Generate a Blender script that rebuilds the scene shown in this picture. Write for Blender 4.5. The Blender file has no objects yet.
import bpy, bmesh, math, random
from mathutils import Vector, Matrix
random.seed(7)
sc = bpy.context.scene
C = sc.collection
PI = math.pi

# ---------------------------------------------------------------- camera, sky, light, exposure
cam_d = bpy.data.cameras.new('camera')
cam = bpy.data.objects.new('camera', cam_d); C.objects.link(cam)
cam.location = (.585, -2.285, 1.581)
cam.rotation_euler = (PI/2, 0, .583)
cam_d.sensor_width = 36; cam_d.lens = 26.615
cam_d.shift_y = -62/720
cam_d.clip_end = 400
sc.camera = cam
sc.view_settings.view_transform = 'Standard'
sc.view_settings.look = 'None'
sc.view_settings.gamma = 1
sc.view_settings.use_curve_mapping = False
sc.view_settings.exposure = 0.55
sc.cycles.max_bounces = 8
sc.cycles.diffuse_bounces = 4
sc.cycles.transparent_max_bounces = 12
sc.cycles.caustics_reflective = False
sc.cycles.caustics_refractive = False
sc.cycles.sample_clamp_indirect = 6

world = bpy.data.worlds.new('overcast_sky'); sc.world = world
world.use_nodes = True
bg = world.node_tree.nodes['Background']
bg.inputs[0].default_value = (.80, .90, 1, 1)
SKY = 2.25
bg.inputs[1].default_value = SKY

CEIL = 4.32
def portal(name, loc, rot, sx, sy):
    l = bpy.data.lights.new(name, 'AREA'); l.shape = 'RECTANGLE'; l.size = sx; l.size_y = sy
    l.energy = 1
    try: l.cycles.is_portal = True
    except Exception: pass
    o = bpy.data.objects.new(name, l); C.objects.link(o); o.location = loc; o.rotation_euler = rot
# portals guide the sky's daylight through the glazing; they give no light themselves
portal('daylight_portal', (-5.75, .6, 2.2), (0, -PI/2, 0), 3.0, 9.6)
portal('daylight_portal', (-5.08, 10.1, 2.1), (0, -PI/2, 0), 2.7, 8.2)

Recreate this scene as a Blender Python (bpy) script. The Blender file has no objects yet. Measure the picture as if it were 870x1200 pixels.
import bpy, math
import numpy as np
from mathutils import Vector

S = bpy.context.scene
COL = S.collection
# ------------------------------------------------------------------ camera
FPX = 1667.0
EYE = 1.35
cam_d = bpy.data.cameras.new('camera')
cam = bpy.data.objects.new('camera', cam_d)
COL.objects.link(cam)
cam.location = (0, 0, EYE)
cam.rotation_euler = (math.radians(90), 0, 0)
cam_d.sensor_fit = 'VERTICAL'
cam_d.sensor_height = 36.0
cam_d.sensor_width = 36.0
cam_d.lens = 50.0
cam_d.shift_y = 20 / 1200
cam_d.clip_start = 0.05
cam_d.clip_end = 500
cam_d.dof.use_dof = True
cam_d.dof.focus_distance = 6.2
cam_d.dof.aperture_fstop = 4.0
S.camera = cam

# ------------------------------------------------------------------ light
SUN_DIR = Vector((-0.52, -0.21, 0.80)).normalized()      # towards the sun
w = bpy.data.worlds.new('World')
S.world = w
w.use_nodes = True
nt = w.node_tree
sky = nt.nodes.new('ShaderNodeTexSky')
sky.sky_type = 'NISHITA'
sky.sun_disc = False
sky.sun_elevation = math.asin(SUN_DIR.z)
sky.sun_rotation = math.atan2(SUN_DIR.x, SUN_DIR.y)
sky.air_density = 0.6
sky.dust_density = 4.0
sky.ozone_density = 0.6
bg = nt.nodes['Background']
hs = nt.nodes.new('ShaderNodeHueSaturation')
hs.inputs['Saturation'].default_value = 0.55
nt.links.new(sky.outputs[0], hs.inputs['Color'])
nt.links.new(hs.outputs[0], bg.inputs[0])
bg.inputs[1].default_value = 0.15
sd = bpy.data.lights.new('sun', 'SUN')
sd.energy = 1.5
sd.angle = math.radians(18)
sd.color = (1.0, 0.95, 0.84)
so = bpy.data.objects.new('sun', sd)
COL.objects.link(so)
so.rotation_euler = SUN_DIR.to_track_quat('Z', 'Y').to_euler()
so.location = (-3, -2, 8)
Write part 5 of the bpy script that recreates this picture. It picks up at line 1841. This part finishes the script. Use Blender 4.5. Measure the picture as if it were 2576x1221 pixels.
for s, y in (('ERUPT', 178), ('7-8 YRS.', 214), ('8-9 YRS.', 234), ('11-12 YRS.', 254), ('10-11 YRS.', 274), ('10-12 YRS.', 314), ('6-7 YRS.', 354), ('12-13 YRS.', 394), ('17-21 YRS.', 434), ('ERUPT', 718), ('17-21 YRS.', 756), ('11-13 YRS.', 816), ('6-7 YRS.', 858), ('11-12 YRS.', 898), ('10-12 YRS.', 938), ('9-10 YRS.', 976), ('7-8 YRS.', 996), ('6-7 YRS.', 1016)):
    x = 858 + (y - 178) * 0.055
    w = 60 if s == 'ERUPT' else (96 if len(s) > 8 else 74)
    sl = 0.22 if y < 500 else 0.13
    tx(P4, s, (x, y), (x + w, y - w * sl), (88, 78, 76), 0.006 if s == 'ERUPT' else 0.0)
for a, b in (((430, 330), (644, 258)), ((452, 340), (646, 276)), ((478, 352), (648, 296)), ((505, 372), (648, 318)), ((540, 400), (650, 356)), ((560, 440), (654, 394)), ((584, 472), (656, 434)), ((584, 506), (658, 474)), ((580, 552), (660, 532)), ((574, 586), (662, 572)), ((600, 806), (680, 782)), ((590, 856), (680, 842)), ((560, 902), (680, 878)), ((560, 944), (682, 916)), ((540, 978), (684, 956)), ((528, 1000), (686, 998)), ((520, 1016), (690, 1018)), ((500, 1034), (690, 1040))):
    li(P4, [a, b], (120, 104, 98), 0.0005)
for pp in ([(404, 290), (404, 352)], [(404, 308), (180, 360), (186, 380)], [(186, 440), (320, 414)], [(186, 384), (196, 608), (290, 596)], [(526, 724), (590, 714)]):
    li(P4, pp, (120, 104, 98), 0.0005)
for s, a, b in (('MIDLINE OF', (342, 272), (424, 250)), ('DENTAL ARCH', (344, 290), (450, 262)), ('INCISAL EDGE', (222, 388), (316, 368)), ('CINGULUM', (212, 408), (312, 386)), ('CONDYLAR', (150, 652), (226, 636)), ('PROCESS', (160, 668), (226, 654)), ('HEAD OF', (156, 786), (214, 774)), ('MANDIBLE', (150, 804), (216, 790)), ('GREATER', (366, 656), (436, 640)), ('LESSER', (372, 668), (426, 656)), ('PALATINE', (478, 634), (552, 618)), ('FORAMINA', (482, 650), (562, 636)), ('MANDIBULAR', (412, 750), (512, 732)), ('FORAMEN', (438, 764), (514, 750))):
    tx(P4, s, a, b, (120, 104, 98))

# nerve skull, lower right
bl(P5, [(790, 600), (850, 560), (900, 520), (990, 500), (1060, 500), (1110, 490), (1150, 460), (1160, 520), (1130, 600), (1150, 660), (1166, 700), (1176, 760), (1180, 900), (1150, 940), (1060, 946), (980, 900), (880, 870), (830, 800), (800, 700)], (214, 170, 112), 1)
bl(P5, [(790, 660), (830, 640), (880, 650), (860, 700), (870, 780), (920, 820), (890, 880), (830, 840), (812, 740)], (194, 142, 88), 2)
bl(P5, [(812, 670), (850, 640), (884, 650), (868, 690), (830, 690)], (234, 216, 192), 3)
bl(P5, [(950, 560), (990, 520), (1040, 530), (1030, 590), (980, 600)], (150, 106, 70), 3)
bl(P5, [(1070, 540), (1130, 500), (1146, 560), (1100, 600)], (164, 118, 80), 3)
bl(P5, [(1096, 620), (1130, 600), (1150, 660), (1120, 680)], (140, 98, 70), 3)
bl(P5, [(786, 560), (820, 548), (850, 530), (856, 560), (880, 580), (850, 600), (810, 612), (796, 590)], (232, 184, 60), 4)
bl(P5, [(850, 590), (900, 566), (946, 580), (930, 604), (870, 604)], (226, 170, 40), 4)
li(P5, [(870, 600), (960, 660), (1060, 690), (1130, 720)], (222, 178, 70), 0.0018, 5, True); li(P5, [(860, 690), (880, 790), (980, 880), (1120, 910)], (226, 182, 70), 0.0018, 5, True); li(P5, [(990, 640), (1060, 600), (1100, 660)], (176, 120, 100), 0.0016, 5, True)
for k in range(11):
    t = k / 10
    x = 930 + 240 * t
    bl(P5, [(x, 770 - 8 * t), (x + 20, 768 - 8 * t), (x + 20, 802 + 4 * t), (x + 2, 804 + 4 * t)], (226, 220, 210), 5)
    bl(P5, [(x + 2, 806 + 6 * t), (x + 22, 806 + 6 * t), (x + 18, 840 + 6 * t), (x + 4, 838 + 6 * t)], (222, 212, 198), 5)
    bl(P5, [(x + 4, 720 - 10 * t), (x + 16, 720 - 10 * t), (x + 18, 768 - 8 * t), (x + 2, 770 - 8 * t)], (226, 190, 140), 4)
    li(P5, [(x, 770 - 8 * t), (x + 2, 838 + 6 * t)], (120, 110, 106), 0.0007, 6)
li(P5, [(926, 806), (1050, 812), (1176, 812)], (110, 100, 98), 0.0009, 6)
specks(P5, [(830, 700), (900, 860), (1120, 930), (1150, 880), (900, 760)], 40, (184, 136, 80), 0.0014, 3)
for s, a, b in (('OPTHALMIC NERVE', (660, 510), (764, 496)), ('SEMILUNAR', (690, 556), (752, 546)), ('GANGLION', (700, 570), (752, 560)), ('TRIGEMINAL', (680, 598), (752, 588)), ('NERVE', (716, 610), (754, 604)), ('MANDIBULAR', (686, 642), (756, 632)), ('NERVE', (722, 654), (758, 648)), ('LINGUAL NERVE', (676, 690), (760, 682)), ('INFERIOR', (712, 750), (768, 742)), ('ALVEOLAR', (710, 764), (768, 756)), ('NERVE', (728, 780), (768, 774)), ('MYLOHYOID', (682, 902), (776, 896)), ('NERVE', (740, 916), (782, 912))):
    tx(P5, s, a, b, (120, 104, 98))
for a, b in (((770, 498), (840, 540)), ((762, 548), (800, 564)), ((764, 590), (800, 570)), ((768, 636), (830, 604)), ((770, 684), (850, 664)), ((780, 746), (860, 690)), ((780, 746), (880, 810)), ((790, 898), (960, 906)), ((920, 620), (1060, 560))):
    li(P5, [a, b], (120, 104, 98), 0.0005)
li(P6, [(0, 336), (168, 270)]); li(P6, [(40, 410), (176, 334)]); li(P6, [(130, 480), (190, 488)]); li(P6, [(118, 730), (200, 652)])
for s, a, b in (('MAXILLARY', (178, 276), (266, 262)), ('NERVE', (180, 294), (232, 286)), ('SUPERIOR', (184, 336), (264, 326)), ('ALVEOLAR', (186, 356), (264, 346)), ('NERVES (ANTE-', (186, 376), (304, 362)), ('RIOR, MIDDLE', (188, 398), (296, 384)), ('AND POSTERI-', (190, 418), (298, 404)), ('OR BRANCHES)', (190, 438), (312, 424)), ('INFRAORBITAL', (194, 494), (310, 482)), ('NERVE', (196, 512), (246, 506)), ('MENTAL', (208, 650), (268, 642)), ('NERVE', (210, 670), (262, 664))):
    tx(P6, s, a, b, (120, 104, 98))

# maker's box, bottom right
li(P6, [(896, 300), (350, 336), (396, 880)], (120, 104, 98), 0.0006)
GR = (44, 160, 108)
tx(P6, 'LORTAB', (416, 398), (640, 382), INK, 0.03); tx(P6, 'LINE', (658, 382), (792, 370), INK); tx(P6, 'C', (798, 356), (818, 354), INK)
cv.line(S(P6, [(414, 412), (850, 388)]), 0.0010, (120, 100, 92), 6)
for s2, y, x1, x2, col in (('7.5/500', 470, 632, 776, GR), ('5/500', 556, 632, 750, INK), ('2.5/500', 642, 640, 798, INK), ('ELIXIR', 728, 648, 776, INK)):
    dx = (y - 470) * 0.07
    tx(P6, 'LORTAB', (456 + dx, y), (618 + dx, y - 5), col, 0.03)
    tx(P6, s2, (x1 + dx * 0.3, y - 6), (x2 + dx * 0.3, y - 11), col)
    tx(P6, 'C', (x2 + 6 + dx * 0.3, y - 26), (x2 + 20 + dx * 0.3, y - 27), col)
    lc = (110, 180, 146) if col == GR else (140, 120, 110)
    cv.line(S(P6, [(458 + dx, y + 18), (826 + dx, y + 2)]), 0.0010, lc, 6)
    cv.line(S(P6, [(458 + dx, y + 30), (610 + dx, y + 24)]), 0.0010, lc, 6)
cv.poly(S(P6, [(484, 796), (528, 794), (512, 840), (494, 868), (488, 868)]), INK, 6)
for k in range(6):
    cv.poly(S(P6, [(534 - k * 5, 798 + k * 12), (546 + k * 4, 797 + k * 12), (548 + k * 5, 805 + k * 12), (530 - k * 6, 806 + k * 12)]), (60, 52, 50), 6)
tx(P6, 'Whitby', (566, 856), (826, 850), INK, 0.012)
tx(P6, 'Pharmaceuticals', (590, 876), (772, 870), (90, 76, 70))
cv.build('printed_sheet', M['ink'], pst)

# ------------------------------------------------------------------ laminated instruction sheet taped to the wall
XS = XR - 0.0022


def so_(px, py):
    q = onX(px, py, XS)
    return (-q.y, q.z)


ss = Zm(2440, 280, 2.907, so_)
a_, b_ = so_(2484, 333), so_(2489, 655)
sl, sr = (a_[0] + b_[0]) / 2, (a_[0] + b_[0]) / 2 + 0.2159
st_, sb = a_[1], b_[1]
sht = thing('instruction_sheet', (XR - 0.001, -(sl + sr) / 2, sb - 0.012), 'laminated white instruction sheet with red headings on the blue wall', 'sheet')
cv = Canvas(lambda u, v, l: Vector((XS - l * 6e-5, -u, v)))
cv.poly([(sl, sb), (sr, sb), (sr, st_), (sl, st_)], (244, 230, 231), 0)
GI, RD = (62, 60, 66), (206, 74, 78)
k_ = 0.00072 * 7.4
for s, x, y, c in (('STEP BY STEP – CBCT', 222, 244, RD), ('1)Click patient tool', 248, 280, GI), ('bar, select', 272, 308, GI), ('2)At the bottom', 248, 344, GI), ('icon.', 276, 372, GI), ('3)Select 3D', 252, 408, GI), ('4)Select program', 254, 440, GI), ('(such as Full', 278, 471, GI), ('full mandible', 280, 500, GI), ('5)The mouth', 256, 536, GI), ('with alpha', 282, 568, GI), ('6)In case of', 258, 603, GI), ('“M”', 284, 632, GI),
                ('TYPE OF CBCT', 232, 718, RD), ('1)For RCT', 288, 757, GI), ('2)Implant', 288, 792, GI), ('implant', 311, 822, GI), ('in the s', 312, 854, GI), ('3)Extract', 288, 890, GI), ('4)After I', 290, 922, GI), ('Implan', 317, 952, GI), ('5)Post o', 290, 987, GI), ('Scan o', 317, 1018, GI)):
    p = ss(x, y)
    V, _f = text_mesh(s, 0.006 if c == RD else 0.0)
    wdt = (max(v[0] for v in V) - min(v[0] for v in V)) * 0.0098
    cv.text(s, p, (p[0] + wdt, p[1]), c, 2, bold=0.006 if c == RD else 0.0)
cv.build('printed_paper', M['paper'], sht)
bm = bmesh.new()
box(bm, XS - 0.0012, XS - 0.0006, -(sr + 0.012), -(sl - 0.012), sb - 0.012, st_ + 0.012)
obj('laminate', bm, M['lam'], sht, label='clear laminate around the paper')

################

PROBLEM STATEMENT ::
Quote the records above exactly, from the first line through the line containing "sc.cycles.sample_clamp_indirect = 6", and nothing more.

COMPLETED TASK ::
Generate a Blender script that rebuilds the scene shown in this picture. Write for Blender 4.5. The Blender file has no objects yet.
import bpy, bmesh, math, random
from mathutils import Vector, Matrix
random.seed(7)
sc = bpy.context.scene
C = sc.collection
PI = math.pi

# ---------------------------------------------------------------- camera, sky, light, exposure
cam_d = bpy.data.cameras.new('camera')
cam = bpy.data.objects.new('camera', cam_d); C.objects.link(cam)
cam.location = (.585, -2.285, 1.581)
cam.rotation_euler = (PI/2, 0, .583)
cam_d.sensor_width = 36; cam_d.lens = 26.615
cam_d.shift_y = -62/720
cam_d.clip_end = 400
sc.camera = cam
sc.view_settings.view_transform = 'Standard'
sc.view_settings.look = 'None'
sc.view_settings.gamma = 1
sc.view_settings.use_curve_mapping = False
sc.view_settings.exposure = 0.55
sc.cycles.max_bounces = 8
sc.cycles.diffuse_bounces = 4
sc.cycles.transparent_max_bounces = 12
sc.cycles.caustics_reflective = False
sc.cycles.caustics_refractive = False
sc.cycles.sample_clamp_indirect = 6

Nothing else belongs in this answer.